→ What is needed: From the listing, collect all lines containing the word "were".

========

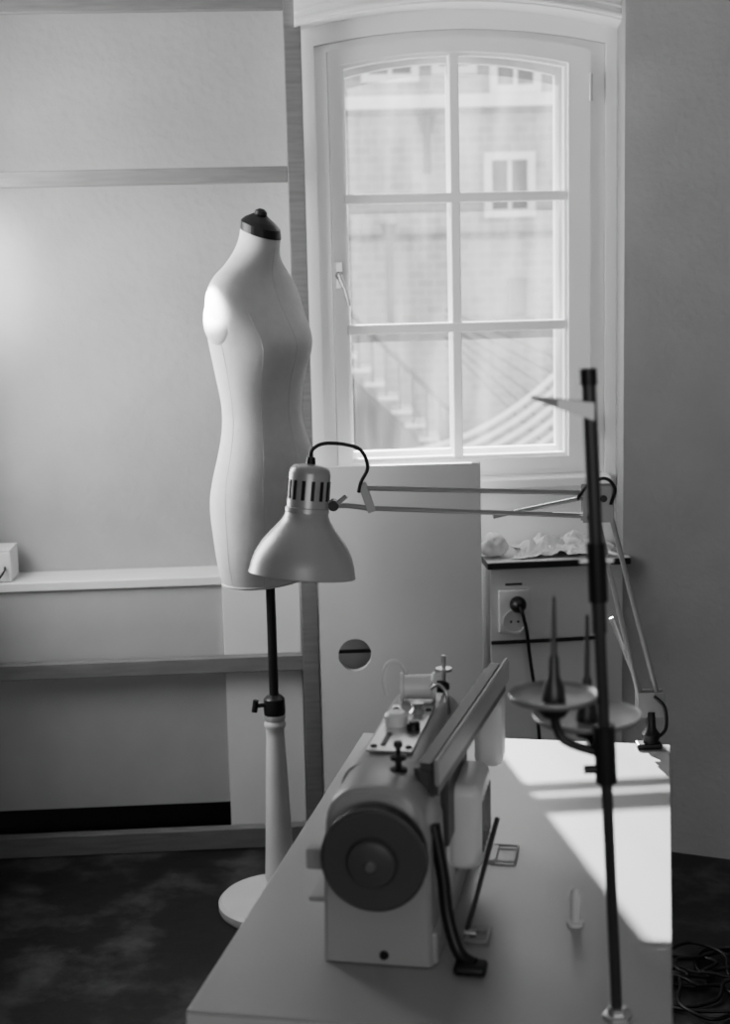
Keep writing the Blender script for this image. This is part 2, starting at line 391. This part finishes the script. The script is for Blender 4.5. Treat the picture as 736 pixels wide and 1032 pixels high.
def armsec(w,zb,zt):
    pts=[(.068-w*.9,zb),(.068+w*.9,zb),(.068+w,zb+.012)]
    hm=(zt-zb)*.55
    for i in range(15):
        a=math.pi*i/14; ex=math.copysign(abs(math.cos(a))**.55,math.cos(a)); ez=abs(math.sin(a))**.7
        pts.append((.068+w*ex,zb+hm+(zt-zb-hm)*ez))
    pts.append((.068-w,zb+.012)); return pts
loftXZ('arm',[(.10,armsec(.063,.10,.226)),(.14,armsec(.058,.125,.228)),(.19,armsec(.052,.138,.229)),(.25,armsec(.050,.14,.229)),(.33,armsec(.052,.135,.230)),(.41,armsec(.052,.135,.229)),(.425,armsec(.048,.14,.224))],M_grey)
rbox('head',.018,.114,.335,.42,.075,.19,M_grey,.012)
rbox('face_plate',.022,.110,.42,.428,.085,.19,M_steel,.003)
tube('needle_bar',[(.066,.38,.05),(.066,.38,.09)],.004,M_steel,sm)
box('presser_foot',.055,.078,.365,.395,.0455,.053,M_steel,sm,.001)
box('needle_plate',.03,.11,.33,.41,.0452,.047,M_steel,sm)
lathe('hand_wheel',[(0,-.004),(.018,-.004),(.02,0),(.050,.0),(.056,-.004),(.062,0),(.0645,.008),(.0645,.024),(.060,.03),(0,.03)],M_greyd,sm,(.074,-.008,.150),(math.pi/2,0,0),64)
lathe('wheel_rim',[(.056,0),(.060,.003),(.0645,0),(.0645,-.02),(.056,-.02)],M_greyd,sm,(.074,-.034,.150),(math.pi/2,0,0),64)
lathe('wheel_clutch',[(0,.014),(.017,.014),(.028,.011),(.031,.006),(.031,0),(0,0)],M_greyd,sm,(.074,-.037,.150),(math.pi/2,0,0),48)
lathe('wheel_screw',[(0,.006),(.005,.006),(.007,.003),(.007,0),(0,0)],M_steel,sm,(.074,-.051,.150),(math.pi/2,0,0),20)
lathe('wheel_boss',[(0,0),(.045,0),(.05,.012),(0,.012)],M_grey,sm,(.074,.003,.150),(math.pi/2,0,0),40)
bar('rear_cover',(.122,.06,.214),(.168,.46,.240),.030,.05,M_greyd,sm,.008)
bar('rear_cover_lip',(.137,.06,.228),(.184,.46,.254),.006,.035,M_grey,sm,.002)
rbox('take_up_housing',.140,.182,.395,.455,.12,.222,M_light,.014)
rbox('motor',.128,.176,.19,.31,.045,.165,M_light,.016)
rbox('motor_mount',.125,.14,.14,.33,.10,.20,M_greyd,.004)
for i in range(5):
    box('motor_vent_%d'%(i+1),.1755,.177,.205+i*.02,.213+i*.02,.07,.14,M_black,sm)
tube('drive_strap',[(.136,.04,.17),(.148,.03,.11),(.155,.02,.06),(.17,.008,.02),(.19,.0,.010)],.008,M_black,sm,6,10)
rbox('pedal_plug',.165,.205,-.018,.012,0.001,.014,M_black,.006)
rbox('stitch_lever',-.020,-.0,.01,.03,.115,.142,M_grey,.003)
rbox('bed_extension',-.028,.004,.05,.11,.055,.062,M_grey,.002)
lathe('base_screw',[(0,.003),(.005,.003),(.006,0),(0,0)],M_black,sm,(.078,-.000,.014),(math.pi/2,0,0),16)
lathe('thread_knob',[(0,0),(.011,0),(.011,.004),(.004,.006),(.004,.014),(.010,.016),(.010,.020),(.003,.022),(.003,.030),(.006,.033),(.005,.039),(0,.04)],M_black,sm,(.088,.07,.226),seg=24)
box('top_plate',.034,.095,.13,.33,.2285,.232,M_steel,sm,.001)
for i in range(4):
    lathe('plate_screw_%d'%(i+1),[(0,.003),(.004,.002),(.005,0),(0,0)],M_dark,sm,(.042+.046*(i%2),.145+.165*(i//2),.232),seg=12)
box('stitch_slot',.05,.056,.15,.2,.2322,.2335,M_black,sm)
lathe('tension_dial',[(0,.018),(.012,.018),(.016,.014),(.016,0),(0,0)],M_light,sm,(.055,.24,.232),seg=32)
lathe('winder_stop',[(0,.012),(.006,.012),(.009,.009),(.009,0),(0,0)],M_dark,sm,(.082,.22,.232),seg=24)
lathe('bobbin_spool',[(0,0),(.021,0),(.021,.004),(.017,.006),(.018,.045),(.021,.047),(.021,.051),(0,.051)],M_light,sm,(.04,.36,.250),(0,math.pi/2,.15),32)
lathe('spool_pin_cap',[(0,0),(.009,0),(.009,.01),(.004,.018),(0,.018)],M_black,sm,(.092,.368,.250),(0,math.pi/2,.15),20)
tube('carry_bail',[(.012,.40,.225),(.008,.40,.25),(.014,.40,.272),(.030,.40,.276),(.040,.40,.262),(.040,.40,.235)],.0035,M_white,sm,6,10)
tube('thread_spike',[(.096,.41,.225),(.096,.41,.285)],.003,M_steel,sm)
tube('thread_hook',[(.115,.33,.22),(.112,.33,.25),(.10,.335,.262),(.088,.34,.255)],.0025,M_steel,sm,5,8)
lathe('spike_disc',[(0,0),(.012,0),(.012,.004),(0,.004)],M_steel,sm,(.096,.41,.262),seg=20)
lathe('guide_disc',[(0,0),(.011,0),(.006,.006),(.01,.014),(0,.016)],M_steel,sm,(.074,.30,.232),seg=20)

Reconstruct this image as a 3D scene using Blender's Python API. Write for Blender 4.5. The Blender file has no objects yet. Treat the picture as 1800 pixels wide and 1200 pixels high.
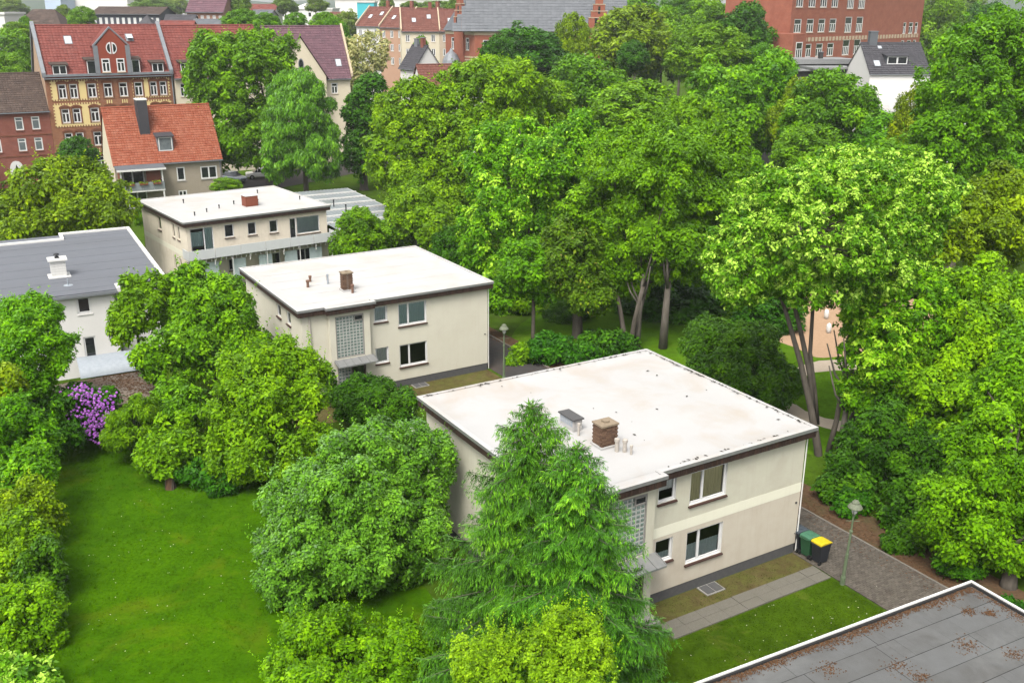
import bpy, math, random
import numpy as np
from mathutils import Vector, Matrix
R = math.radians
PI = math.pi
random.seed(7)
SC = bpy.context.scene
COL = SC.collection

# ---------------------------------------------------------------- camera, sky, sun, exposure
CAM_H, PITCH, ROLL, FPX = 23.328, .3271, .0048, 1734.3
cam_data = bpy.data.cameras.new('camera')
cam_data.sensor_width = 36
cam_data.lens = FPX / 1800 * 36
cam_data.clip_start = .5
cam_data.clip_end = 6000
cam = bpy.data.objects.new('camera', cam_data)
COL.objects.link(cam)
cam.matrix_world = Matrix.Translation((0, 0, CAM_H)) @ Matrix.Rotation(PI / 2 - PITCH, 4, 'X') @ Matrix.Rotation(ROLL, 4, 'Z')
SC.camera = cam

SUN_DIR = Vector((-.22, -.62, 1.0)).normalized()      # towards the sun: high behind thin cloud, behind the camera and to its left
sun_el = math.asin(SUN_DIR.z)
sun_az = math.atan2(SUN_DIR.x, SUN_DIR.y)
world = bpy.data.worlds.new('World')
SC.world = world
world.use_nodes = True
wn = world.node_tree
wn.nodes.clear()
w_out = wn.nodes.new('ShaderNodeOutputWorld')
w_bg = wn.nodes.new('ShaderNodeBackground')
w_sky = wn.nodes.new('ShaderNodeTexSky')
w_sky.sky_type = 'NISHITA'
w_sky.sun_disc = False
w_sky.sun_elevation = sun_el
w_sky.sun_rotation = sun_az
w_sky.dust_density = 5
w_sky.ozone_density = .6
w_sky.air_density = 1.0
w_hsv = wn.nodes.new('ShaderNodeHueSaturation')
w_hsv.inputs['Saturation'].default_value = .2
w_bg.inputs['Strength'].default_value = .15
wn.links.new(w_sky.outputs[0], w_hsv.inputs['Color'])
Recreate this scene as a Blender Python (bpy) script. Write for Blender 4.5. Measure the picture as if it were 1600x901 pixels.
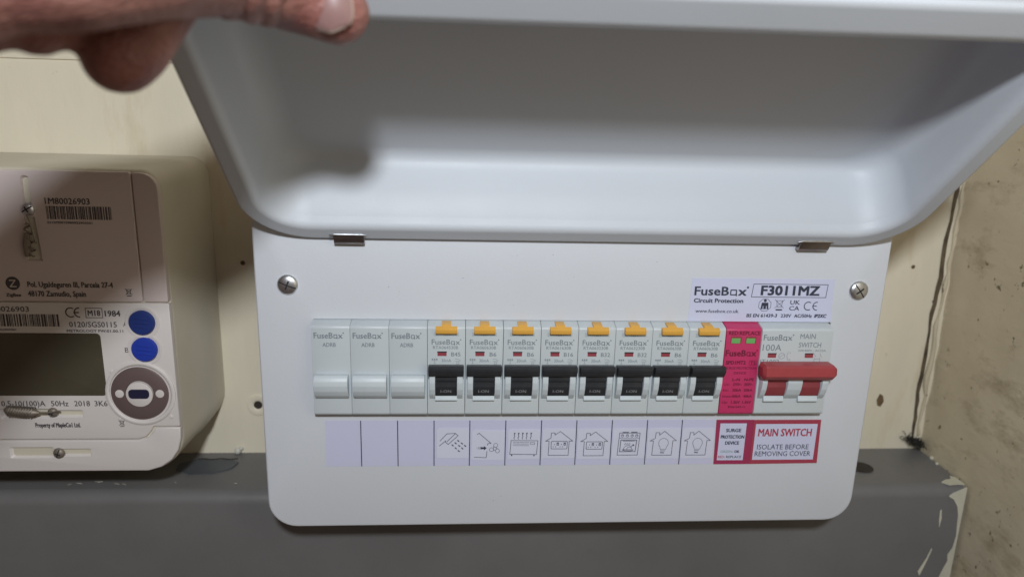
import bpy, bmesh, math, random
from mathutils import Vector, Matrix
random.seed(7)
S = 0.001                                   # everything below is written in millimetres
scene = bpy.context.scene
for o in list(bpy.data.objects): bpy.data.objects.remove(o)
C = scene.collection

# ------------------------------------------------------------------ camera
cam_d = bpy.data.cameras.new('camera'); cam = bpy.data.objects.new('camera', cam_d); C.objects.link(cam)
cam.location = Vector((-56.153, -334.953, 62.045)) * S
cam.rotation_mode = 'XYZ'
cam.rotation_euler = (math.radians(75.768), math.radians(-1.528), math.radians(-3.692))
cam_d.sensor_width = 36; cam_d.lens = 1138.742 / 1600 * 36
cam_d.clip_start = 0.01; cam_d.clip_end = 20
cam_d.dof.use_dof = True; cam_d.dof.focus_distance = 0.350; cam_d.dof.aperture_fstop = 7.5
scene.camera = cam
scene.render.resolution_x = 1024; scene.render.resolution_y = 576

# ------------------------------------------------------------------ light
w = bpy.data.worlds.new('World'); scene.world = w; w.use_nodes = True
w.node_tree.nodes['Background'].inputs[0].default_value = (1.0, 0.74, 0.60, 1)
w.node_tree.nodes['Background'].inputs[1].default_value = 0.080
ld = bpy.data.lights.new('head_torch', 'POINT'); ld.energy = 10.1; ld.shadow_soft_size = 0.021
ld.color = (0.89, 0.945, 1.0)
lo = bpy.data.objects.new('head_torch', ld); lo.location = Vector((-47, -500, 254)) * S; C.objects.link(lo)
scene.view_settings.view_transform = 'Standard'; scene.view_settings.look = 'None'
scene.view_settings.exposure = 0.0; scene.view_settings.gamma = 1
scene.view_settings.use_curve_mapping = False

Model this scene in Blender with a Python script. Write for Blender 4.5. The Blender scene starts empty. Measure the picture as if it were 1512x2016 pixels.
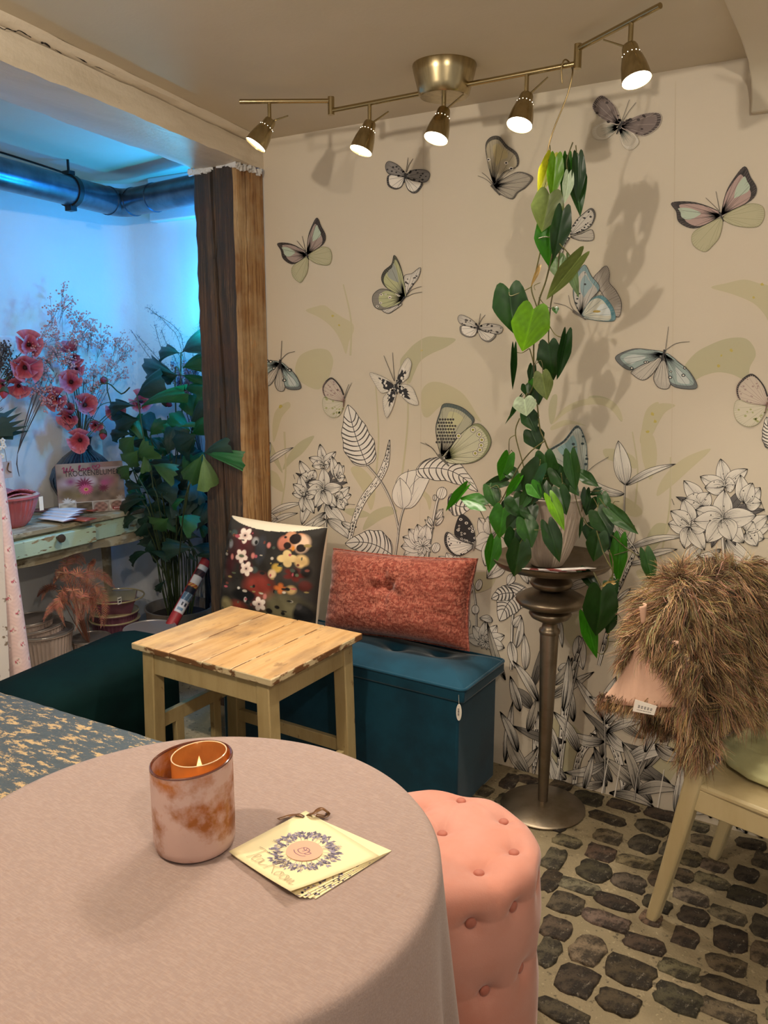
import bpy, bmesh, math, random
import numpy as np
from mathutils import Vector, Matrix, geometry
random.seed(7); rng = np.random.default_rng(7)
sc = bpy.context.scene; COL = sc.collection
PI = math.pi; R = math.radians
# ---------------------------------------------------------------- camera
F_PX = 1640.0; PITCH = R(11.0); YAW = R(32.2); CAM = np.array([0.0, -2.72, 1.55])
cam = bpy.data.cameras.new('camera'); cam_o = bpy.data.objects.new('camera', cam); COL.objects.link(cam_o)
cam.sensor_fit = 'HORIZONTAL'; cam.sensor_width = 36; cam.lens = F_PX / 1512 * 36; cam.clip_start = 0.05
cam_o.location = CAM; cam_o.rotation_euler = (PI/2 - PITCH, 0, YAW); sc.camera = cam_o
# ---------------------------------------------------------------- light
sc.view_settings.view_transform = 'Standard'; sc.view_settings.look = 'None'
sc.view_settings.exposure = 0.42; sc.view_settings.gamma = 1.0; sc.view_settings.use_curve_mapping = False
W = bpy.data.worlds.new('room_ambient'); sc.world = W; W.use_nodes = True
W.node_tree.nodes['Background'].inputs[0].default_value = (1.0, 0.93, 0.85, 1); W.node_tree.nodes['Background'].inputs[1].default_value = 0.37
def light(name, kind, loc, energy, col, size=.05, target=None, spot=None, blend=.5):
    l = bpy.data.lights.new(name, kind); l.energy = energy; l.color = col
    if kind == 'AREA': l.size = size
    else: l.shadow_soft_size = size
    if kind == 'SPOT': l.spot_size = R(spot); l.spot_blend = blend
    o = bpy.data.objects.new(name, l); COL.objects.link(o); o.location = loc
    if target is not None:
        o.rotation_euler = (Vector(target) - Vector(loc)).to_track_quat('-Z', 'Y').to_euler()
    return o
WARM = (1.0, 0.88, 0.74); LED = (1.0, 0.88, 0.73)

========

→ Final answer:
Recreate this scene as a Blender Python (bpy) script. Write for Blender 4.5. Measure the picture as if it were 1600x901 pixels.
Model this scene in Blender with a Python script. Write for Blender 4.5. The Blender scene starts empty. Measure the picture as if it were 1512x2016 pixels.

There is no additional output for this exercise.